• Raw data:
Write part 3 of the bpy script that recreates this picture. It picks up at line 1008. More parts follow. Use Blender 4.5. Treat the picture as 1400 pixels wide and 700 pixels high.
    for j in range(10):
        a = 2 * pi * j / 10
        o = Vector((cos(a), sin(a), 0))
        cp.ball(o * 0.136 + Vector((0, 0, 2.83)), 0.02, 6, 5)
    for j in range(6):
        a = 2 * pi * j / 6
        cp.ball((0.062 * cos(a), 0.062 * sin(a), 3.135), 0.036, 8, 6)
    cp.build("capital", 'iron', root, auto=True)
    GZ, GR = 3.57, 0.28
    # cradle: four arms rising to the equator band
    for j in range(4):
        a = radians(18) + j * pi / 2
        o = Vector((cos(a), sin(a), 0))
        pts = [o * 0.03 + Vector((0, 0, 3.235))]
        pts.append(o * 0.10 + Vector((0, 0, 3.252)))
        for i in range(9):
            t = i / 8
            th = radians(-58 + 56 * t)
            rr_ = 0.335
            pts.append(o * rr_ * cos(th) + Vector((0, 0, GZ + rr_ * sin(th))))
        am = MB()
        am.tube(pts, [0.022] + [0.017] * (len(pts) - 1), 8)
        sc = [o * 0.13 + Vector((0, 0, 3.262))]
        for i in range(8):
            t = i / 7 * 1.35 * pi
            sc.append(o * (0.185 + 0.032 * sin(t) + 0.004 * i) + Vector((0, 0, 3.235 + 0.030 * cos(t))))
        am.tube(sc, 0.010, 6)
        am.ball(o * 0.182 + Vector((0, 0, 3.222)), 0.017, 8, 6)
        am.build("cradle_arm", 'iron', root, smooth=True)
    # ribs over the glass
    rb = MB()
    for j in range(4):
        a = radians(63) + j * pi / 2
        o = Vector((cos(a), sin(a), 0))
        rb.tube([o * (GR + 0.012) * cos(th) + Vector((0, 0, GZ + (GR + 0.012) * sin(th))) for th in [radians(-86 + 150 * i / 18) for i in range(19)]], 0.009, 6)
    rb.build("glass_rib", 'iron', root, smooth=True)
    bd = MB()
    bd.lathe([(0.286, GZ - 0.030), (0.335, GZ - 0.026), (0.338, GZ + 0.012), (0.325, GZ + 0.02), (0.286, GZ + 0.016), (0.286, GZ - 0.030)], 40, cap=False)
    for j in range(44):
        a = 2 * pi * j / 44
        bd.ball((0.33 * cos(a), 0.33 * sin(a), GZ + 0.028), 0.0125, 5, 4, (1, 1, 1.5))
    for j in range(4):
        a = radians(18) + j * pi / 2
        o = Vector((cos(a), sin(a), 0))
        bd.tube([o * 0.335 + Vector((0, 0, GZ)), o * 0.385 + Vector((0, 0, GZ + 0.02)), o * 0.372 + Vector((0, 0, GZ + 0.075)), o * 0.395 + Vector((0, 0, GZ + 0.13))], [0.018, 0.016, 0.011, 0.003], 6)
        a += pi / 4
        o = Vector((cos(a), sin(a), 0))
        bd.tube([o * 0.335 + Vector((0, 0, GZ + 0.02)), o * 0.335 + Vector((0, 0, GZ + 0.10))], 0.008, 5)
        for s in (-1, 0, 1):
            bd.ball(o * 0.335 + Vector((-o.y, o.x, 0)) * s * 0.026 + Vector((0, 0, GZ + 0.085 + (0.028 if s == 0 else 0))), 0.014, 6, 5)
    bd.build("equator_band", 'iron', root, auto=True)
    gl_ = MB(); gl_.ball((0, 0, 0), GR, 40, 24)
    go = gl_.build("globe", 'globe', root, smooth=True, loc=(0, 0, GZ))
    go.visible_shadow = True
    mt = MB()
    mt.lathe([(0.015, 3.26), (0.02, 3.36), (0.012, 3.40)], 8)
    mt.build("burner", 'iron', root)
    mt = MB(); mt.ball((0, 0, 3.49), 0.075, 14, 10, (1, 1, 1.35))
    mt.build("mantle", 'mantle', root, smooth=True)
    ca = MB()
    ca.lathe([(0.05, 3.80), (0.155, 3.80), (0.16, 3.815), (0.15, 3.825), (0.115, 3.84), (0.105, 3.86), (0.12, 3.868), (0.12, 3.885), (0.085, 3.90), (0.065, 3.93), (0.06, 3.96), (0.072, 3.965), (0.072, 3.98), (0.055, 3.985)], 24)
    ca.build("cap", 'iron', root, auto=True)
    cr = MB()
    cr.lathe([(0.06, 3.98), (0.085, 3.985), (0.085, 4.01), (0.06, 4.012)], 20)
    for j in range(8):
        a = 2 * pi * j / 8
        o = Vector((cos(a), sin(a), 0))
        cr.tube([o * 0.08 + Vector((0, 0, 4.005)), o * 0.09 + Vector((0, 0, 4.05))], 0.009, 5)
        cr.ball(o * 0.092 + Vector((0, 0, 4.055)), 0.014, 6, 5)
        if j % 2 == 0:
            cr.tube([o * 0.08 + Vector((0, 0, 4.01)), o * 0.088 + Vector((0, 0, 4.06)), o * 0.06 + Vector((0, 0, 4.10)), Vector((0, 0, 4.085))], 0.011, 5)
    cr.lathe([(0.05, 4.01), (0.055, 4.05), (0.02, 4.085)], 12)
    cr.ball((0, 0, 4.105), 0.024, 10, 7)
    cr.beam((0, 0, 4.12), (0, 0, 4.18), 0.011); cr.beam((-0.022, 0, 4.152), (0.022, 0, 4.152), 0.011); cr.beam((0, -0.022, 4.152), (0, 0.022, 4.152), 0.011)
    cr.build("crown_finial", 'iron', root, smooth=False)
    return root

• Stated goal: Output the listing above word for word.

• Written answer:
Write part 3 of the bpy script that recreates this picture. It picks up at line 1008. More parts follow. Use Blender 4.5. Treat the picture as 1400 pixels wide and 700 pixels high.
    for j in range(10):
        a = 2 * pi * j / 10
        o = Vector((cos(a), sin(a), 0))
        cp.ball(o * 0.136 + Vector((0, 0, 2.83)), 0.02, 6, 5)
    for j in range(6):
        a = 2 * pi * j / 6
        cp.ball((0.062 * cos(a), 0.062 * sin(a), 3.135), 0.036, 8, 6)
    cp.build("capital", 'iron', root, auto=True)
    GZ, GR = 3.57, 0.28
    # cradle: four arms rising to the equator band
    for j in range(4):
        a = radians(18) + j * pi / 2
        o = Vector((cos(a), sin(a), 0))
        pts = [o * 0.03 + Vector((0, 0, 3.235))]
        pts.append(o * 0.10 + Vector((0, 0, 3.252)))
        for i in range(9):
            t = i / 8
            th = radians(-58 + 56 * t)
            rr_ = 0.335
            pts.append(o * rr_ * cos(th) + Vector((0, 0, GZ + rr_ * sin(th))))
        am = MB()
        am.tube(pts, [0.022] + [0.017] * (len(pts) - 1), 8)
        sc = [o * 0.13 + Vector((0, 0, 3.262))]
        for i in range(8):
            t = i / 7 * 1.35 * pi
            sc.append(o * (0.185 + 0.032 * sin(t) + 0.004 * i) + Vector((0, 0, 3.235 + 0.030 * cos(t))))
        am.tube(sc, 0.010, 6)
        am.ball(o * 0.182 + Vector((0, 0, 3.222)), 0.017, 8, 6)
        am.build("cradle_arm", 'iron', root, smooth=True)
    # ribs over the glass
    rb = MB()
    for j in range(4):
        a = radians(63) + j * pi / 2
        o = Vector((cos(a), sin(a), 0))
        rb.tube([o * (GR + 0.012) * cos(th) + Vector((0, 0, GZ + (GR + 0.012) * sin(th))) for th in [radians(-86 + 150 * i / 18) for i in range(19)]], 0.009, 6)
    rb.build("glass_rib", 'iron', root, smooth=True)
    bd = MB()
    bd.lathe([(0.286, GZ - 0.030), (0.335, GZ - 0.026), (0.338, GZ + 0.012), (0.325, GZ + 0.02), (0.286, GZ + 0.016), (0.286, GZ - 0.030)], 40, cap=False)
    for j in range(44):
        a = 2 * pi * j / 44
        bd.ball((0.33 * cos(a), 0.33 * sin(a), GZ + 0.028), 0.0125, 5, 4, (1, 1, 1.5))
    for j in range(4):
        a = radians(18) + j * pi / 2
        o = Vector((cos(a), sin(a), 0))
        bd.tube([o * 0.335 + Vector((0, 0, GZ)), o * 0.385 + Vector((0, 0, GZ + 0.02)), o * 0.372 + Vector((0, 0, GZ + 0.075)), o * 0.395 + Vector((0, 0, GZ + 0.13))], [0.018, 0.016, 0.011, 0.003], 6)
        a += pi / 4
        o = Vector((cos(a), sin(a), 0))
        bd.tube([o * 0.335 + Vector((0, 0, GZ + 0.02)), o * 0.335 + Vector((0, 0, GZ + 0.10))], 0.008, 5)
        for s in (-1, 0, 1):
            bd.ball(o * 0.335 + Vector((-o.y, o.x, 0)) * s * 0.026 + Vector((0, 0, GZ + 0.085 + (0.028 if s == 0 else 0))), 0.014, 6, 5)
    bd.build("equator_band", 'iron', root, auto=True)
    gl_ = MB(); gl_.ball((0, 0, 0), GR, 40, 24)
    go = gl_.build("globe", 'globe', root, smooth=True, loc=(0, 0, GZ))
    go.visible_shadow = True
    mt = MB()
    mt.lathe([(0.015, 3.26), (0.02, 3.36), (0.012, 3.40)], 8)
    mt.build("burner", 'iron', root)
    mt = MB(); mt.ball((0, 0, 3.49), 0.075, 14, 10, (1, 1, 1.35))
    mt.build("mantle", 'mantle', root, smooth=True)
    ca = MB()
    ca.lathe([(0.05, 3.80), (0.155, 3.80), (0.16, 3.815), (0.15, 3.825), (0.115, 3.84), (0.105, 3.86), (0.12, 3.868), (0.12, 3.885), (0.085, 3.90), (0.065, 3.93), (0.06, 3.96), (0.072, 3.965), (0.072, 3.98), (0.055, 3.985)], 24)
    ca.build("cap", 'iron', root, auto=True)
    cr = MB()
    cr.lathe([(0.06, 3.98), (0.085, 3.985), (0.085, 4.01), (0.06, 4.012)], 20)
    for j in range(8):
        a = 2 * pi * j / 8
        o = Vector((cos(a), sin(a), 0))
        cr.tube([o * 0.08 + Vector((0, 0, 4.005)), o * 0.09 + Vector((0, 0, 4.05))], 0.009, 5)
        cr.ball(o * 0.092 + Vector((0, 0, 4.055)), 0.014, 6, 5)
        if j % 2 == 0:
            cr.tube([o * 0.08 + Vector((0, 0, 4.01)), o * 0.088 + Vector((0, 0, 4.06)), o * 0.06 + Vector((0, 0, 4.10)), Vector((0, 0, 4.085))], 0.011, 5)
    cr.lathe([(0.05, 4.01), (0.055, 4.05), (0.02, 4.085)], 12)
    cr.ball((0, 0, 4.105), 0.024, 10, 7)
    cr.beam((0, 0, 4.12), (0, 0, 4.18), 0.011); cr.beam((-0.022, 0, 4.152), (0.022, 0, 4.152), 0.011); cr.beam((0, -0.022, 4.152), (0, 0.022, 4.152), 0.011)
    cr.build("crown_finial", 'iron', root, smooth=False)
    return root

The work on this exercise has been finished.